Thomas Paine

Thomas Paine
Thomas Paine

Thomas Paine, the English pamphleteer who helped spark the American Revolution and later played a central role in the French Revolution, remains a controversial figure, hailed by many as an “Apostle of Freedom” but disparaged by others as a drunken atheist and radical troublemaker.

Paine was born in Thetford, an English country town, where his Quaker father, Joseph Pain [sic] was a corset maker. Tom was well read, but his formal education ended at age 13, and his early efforts as teacher, tobacconist, tax collector, and even husband mostly ended in failure.

In 1772 Paine met Benjamin Franklin, then Pennsylvania’s colonial representative in London. Armed with letters of introduction, Paine set sail for Philadelphia in October 1774. Although a novice writer, Paine was hired by Pennsylvania Magazine, where his essays boosted the monthly’s circulation.


As tensions between Britain and rebellious colonials escalated, Paine began formulating his own long-held ideas of freedom and tyranny, inspired by such Enlightenment figures as John Locke and Jean-Jacques Rousseau. Paine’s pamphlet Common Sense, published in January 1776, was a huge best seller.

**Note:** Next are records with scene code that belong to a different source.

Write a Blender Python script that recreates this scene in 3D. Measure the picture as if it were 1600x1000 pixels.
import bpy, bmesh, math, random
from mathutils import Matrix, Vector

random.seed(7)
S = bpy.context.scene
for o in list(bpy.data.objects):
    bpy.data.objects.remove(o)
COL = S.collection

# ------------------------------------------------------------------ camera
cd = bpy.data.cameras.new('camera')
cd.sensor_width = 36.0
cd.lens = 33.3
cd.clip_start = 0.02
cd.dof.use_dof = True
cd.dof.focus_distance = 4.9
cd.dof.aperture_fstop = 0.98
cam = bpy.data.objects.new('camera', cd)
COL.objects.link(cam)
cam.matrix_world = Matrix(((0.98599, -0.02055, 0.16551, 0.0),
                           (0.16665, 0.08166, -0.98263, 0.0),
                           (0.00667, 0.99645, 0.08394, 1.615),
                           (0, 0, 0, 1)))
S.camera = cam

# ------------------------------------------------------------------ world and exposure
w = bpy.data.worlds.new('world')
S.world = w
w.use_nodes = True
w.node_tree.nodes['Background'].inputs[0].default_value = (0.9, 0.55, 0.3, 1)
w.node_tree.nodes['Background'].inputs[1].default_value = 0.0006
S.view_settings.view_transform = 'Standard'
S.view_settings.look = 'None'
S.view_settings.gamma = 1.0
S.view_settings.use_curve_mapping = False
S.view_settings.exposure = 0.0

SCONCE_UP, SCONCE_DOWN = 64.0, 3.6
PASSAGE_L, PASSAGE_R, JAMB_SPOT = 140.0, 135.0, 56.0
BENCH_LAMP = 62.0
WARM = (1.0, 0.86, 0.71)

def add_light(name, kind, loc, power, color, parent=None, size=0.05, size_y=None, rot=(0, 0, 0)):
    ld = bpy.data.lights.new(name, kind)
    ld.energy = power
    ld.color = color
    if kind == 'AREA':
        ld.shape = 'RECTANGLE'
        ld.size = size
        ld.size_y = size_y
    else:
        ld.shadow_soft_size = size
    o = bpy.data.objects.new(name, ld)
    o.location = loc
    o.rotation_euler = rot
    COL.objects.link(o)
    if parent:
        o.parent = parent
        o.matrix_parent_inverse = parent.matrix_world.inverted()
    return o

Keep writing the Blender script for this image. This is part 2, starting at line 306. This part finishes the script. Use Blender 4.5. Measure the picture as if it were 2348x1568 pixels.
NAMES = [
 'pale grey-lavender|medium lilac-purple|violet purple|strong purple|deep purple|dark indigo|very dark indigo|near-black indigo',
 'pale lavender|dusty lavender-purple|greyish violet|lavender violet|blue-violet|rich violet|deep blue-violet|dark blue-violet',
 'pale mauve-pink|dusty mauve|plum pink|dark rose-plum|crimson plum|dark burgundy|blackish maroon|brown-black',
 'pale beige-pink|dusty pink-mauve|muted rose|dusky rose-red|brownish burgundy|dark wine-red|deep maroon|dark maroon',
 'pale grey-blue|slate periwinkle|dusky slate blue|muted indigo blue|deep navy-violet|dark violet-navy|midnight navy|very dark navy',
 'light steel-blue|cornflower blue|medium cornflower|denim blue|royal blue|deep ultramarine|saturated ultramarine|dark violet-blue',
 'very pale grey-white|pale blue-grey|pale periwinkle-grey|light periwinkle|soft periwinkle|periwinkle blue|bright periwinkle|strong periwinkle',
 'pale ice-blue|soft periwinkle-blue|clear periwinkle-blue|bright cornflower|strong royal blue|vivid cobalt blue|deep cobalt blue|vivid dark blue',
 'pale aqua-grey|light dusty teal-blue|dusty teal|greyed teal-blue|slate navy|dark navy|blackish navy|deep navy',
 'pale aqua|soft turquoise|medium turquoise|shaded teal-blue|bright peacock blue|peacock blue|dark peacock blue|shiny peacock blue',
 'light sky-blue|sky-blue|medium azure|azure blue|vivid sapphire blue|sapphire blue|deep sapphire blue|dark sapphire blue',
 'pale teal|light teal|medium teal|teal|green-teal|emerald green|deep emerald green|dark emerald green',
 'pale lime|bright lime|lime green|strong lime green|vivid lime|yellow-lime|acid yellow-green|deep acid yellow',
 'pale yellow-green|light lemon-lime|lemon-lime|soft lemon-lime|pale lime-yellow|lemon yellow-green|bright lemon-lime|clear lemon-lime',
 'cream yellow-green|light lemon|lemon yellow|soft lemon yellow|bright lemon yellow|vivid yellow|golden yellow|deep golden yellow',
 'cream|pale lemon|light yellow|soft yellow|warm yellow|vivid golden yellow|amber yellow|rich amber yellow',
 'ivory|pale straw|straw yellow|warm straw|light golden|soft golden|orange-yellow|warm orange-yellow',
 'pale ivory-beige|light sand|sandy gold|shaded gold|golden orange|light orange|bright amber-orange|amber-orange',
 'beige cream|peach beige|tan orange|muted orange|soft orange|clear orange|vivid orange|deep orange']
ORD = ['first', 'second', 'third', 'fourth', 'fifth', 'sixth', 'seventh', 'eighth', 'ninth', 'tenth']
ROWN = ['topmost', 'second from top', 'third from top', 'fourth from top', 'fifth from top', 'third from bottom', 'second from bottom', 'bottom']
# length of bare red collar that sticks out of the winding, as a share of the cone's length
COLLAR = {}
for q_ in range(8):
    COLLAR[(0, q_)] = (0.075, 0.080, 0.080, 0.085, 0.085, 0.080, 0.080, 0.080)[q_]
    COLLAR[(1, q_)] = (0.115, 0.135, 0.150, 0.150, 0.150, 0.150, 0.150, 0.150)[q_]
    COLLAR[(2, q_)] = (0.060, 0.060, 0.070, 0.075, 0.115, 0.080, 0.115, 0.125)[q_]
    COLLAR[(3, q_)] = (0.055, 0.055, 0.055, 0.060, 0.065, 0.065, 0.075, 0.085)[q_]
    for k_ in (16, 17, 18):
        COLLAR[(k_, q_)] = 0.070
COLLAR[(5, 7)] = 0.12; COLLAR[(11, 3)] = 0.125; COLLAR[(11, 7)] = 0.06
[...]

Written in simple, forceful language and modestly priced, his passionate attack on hereditary monarchy and support of human freedom was read by perhaps a fifth of all Americans and inspired the Second Continental Congress’s Declaration of Independence that July.

As hostilities commenced, Paine wrote The American Crisis, a series of articles intended to bolster patriot resolve. George Washington used Paine’s opening salvo, “These are the times that try men’s souls,” to inspire his poorly equipped troops on the eve of a Christmas Day, 1776, victory.

By 1781 Paine was employing his pen to promote French-American alliance and secretly publicizing Washington and other leading Americans to earn desperately needed funds. In 1785 Congress granted Paine $3,000, and New York officials deeded him a New Rochelle farm.

Always restless, Paine traveled widely in the late 1780s, trying unsuccessfully to finance construction of his patented design for a new kind of iron bridge. He also found time to pick political fights with both sworn enemies and allies in the United States, Britain, and France.

In an outburst of political activism, beginning with his February 1791 publication of Rights of Man, a human rights manifesto, Paine became a principal defender of France’s ongoing revolution.

This would result in his 1792 election to the French National Convention, where he arrived in September, steps ahead of an arrest warrant issued by Parliament for “diverse wicked and seditious writings.” Found guilty in absentia, Paine would never again visit his native land.

Although he never spoke fluent French, Paine was acclaimed a national hero by adoring crowds and soon was helping devise a constitution for the new French republic. Meanwhile, as the Terror deepened and thousands fell victim to revenge killings, Paine audaciously opposed plans to execute King Louis XVI of France.

In December 1793 he was imprisoned in Luxembourg, a palace-turned-jail, where he would remain under constant threat of execution for 315 days. His health broken by incarceration, Paine nonetheless wrote The Age of Reason, his greatest attack on official religion.

Paine returned finally to his adopted homeland in 1802, after long-time admirer Thomas Jefferson became president. In his final years, Paine regularly attacked Federalists as opponents of liberty and endured accusations of atheism that alienated him from many old friends.

At his death in New York, he was almost as poor as he had been on arriving in America 35 years before. Even after death, this citizen of the world remained notorious. In 1819 an English admirer removed Paine’s bones from his New Rochelle grave. To this day, no one knows where Tom Paine rests.